Hood Quarterly, spring 2012
Essi Rönkkö, Assistant Curator for Special Projects

This spring term the Hood Museum of Art is presenting a special teaching exhibition in Harrington Gallery featuring long-term loan objects from the Yale University Art Gallery. This installation, titled Investigations into the Ancient Mediterranean, is part of an innovative collection-sharing program created to highlight the importance of teaching with original works of art as part of the college curriculum. Funded by a generous grant from the Andrew W. Mellon Foundation, this program enabled Yale University Art Gallery to lend forty-seven ancient Mediterranean objects to the Hood for a two-year period beginning in December 2010. The materials range from Greek terracotta to Roman marbles and span a time period of three millennia, from the Neolithic period to late antiquity. Highlights include a magnificent Athenian red-figure column krater from the classical period and a Roman marble statuette of the Greek god Dionysos from the second to third century CE, as well as a striking mummy portrait of a youth from Roman Egypt from the second century CE.

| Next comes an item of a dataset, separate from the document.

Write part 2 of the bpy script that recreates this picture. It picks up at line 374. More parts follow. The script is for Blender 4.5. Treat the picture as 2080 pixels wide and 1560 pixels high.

Over the course of this past year and a half, Dartmouth faculty and students from a range of disciplines including art history, classics, religion, and history have used both the Yale loans and works from the Hood collection to explore current discourses on such topics as gender systems, representation and identity, and center and periphery in the Roman Empire. By working closely with faculty and students to document these projects, the Hood wishes to highlight this major part of its daily activities as a teaching museum and make visible its work with undergraduate students, most of which happens “behind the scenes” in Bernstein Study-Storage Center. In addition to the exhibition, the project will entail a related website and a documentary film highlighting student and faculty research related to the loans. These projects will also be prominently featured in the installation.

The faculty and student work featured in the show will offer insights into the study of ancient cultures and introduce the various methodologies used by scholars in different fields who are interested in visual and material culture. The intention of the installation is to explore how the close observation of works of art can reveal connections to wider cultural, religious, political, and social themes in the ancient Mediterranean world.